Basketball Sports

NBA: 3 Greatest Players Not in the Hall of Fame

As a Hall of Fame, the Naismith Memorial Basketball Hall of Fame is not really hard to get into, especially when compared to other professional sports Halls of Fame. Most players with a good career tend to get into the Basketball Hall of Fame, unlike the Pro Football Hall of Fame where you have to be truly exceptional to be enshrined. The basketball hall of fame is so notorious for the ease with which it enshrines players that renowned sports analyst Skip Bayless always says this about it: “Everyone gets in there [Basketball Hall of Fame].”
However, despite the ease of entry, there are a bunch of great players and  former all stars who played for a long time and yet they are not in the Hall of Fame. Today we will look at three such players. Some of the players on the list might eventually get in during years when the competition isn’t very tough but as of now they are not in the Hall of Fame. This list will also exclude recently retired greats like Tim Duncan, Kobe Bryant and Kevin Garnett who are not eligible for Hall of Fame consideration until the year 2020.

1. Anfernee ‘Penny’ Hardaway

Penny Hardaway was a legitimate superstar in the NBA and during the 90s, he teamed up with Shaquille O’Neal for the Orlando Magic to form one of the most formidable one-two punches in NBA history. However, his prime years were cut short because of injuries and by the age of 26, he had regressed into a role player. His injured knees derailed his potential hall of fame career because if he stayed healthy, he would’ve undoubtedly been a first ballot hall of famer. Between 1995 and 1998, he was a four time All Star and made three All NBA teams. His Anterior Cruciate Ligament (ACL) injury made him one of the greatest cases of ‘What if’ in NBA history. As per his hall of fame credentials, he lacks the longevity or the sheer numbers, however, Bill Walton‘s career was also excessively hampered by injuries and he is in the Hall of Fame as well as a member of the NBA’s 50th Anniversary Team. However, Walton won a title for the Portland Trailblazers which Hardaway wasn’t able to do for the Magic.

2. Chris Webber

Statistically speaking, the five time All Star, five time All NBA and Rookie of The Year Webber should definitely be in the Hall of Fame. At his peak, he was a top 3 Power Forward in the league, while playing in the same conference as Tim Duncan and Kevin Garnett. He was also the undisputed leader and best player of the great Sacramento Kings team of the early 2000s.
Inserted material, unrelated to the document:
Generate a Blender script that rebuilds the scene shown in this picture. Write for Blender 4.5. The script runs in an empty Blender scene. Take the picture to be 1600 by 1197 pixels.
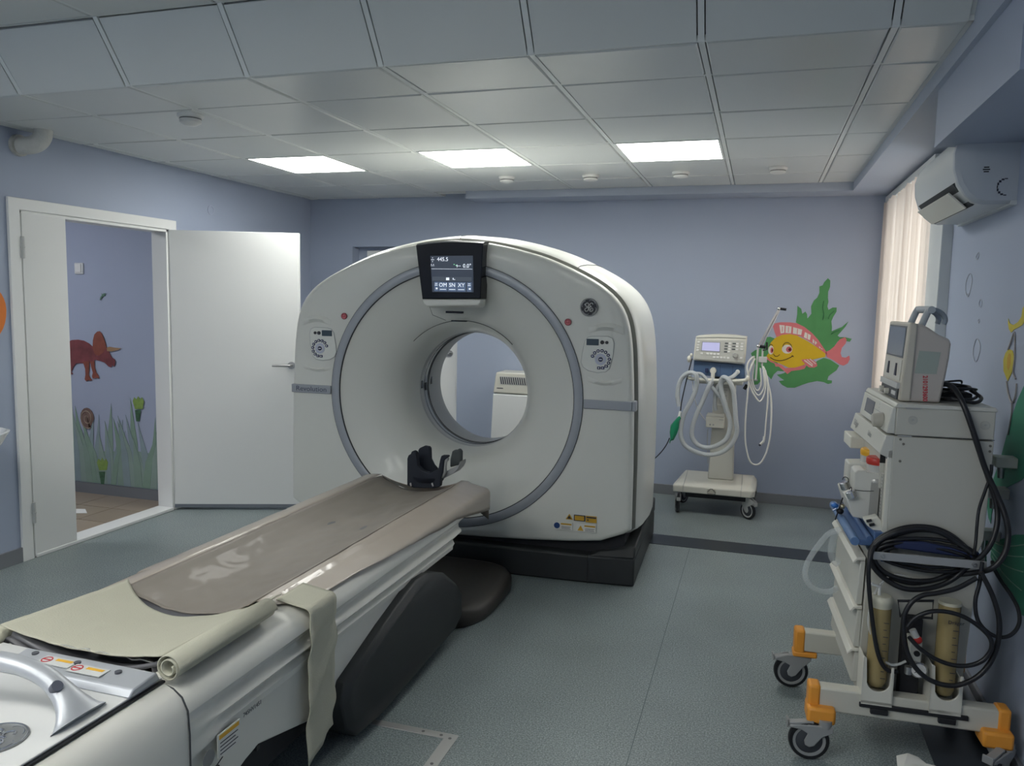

He was also a great high school basketball player and had a very successful college career as a member of the University of Michigan’s ‘Fab Five’. Even his contemporary and rival Shaquille O’Neal has expressed his displeasure at Webber being constantly snubbed by the Hall of Fame.
However, Webber has also been involved in some controversies throughout his career. Most notably, the Ed Martin Scandal, the biggest college basketball scandal in history. Webber was the main player involved in it and was caught lying to the grand jury. As a result, his college career along with the achievements of the Fab Five were officially erased from the history books. This might not be the definitive reason behind Webber’s absence from the Hall of Fame. However, it will be unrealistic to imagine that it has no impact on the mindset of the Hall of Fame voters.

3. Ben Wallace

‘Big Ben’ Wallace has now missed the Hall of Fame cut for two years in a row. How the 2004 NBA champion, who is also a four time Defensive Player of the Year, four time All Star, five time All NBA and six time All Defence has not made the Hall of Fame, is confounding. His resumé is more stellar than that of many players who are currently in the Hall of Fame. In addition to that, Wallace is also the greatest undrafted player to have ever played in the NBA.
The most important reason behind Wallace being snubbed will definitely have to be the fact that the NBA views defensive players differently. Wallace never put up big scoring numbers and that will definitely have an impact on the Hall of Fame voters. Even Dennis Rodman had to wait 11 years before he was enshrined into the Hall of Fame. Hopefully, Wallace won’t have to wait for that long.